これらの変更により、洪水発生時の流下能力を強化し、水害リスクを低減することが期待される。特に、近年の豪雨による被害が増加する中で、気候変動を考慮した治水対策の強化は、今後の国土保全において不可欠な要素となる。また、洪水調節機能の確保のため、既存の施設の有効活用や新たな貯留・遊水機能の確保も併せて検討されている。例えば、富士川水系では、歴史的な治水施設である信玄堤、万力林、雁堤などを活用しながら、流域治水の推進が図られる予定である。

さらに、河川の流下能力を向上させるために、河道掘削や高水敷の有効活用も進められる。例えば、筑後川水系では、河道掘削による流量の増大に対応するため、河川環境や地域社会への影響を考慮しつつ、洪水調節施設の適切な配置を検討している。このように、洪水リスクの増大に備え、総合的な治水対策が進められている。

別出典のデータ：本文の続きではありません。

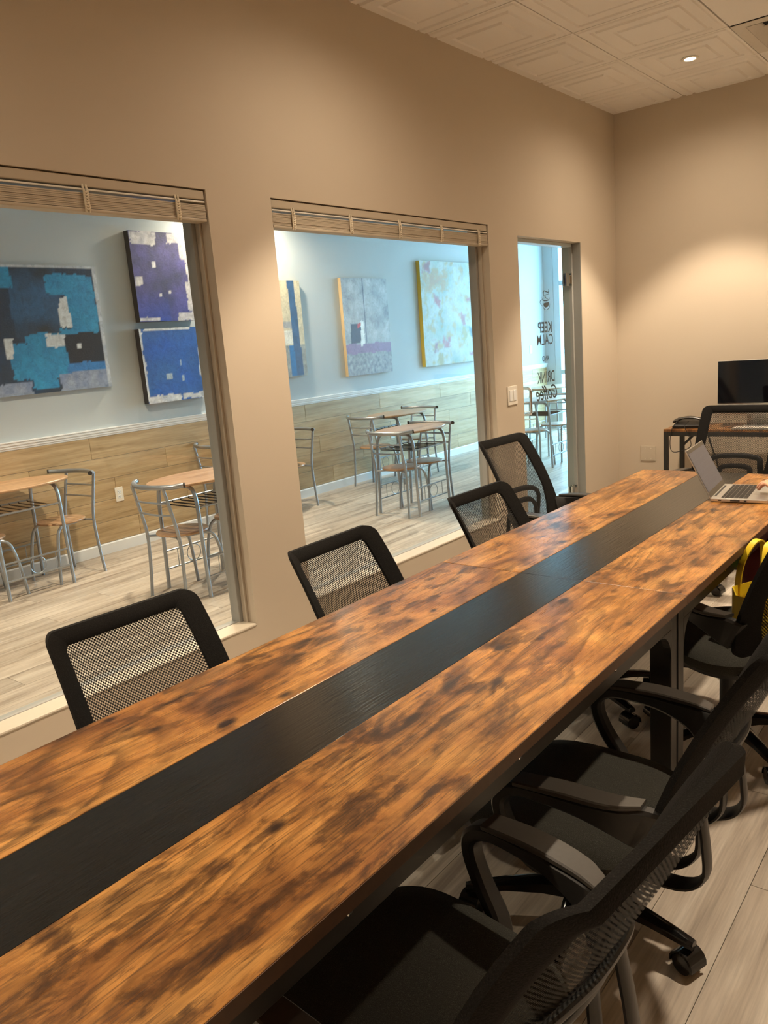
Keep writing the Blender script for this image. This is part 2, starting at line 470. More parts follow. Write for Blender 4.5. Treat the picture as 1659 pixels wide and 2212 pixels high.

また、流域治水の観点からも、河川整備基本方針の見直しが行われている。流域治水とは、河川の改修だけでなく、流域全体で洪水被害の軽減を図る考え方である。今回の見直しでは、国・県・自治体などが連携し、流域全体での雨水貯留や遊水地の確保、森林整備、排水対策などを推進することが強調されている。具体的には、筑後川水系において、内水氾濫を抑制するための貯留施設の設置やクリーク先行排水などが計画されている。また、富士川水系では、急流河川である特性を踏まえた河道の安定性確保や、支川からの合流量を考慮した流量調整が進められている。

今回の河川整備基本方針の変更は、気候変動による降雨量の増大を考慮した長期的な治水計画の一環として実施されたものであり、今後も他の水系において同様の見直しが進められる予定である。現在、全国109水系のうち、すでに27水系で気候変動を考慮した基本方針の見直しが完了しており、今後3水系についても同様の対応が予定されている。

この見直しが進むことで、将来的な水害リスクを低減し、安全な国土形成に貢献することが期待される。しかし、気候変動の影響は今後も続くと予想されるため、定期的なデータ分析や科学的知見を活用した適応策の策定が求められる。また、流域住民の協力も重要であり、防災意識の向上や適切な土地利用の推進が不可欠となる。

今回の河川整備基本方針の見直しは、長期的な治水対策の一環として極めて重要なステップであり、今後も継続的な検討と改良が求められる。国土交通省は、引き続き最新の気象データや治水技術を活用し、各水系における安全確保に努める方針である。